Introduction: The Ford Foundation and Civil Rights
When Darren Walker, president of the Ford Foundation, announced in June that changes in Ford’s approach to giving are being designed to “confront the growth of inequality in our world”, he envisioned “a social justice philanthropy for the 21st century” in which “our commitment to human rights and human dignity will be at the center” of all the Foundation’s work.
This issue of the newsletter considers how some key people, past and present, were instrumental in positioning the Foundation in the 20th century as a world-wide leader in promoting civil and human rights and social justice, individuals who have been a major part of Darren Walker’s assessment that “the history of the Foundation reflects the history of social progress over the last six decades.”
We begin with the stories of four champions of individual rights and dignity who, in the course of just two months, passed away last fall: Lynn Walker Huntley, Robert Curvin, Sara Rios and Jacqueline Berrien.
Tributes to the work and legacy, in particular, of Lynn Walker Huntley, have been written for the newsletter by two former colleagues, Mora McLean and Emmett Carson.
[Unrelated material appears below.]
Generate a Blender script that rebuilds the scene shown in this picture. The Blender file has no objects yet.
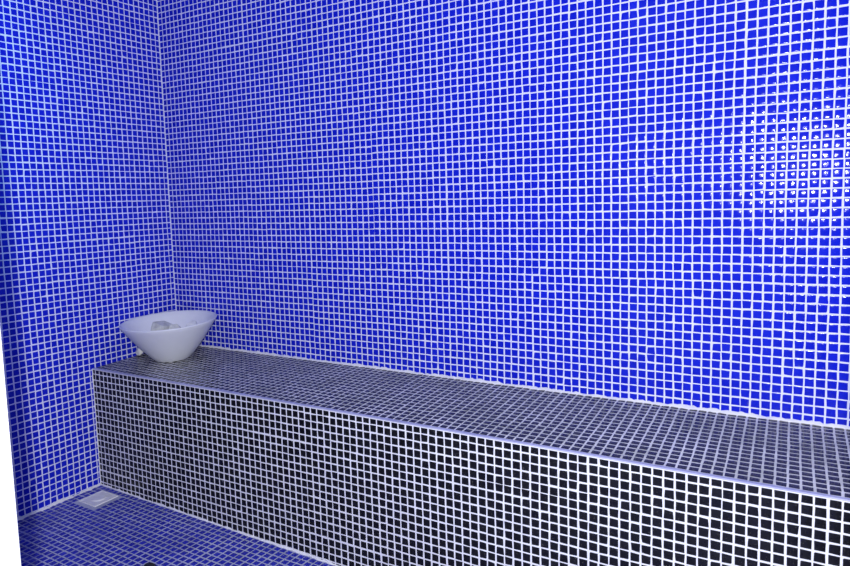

And we include articles by the leaders of two organizations that have been recipients of Foundation grants, Anthony Romero, executive director of the American Civil Liberties Union (ACLU), himself a former Foundation staff member who worked with Lynn Walker Huntley, and Antonia Hernandez, who has long worked for Latina civil and voting rights, primarily with the Mexican American Legal Defense and Educational Fund (MALDEF).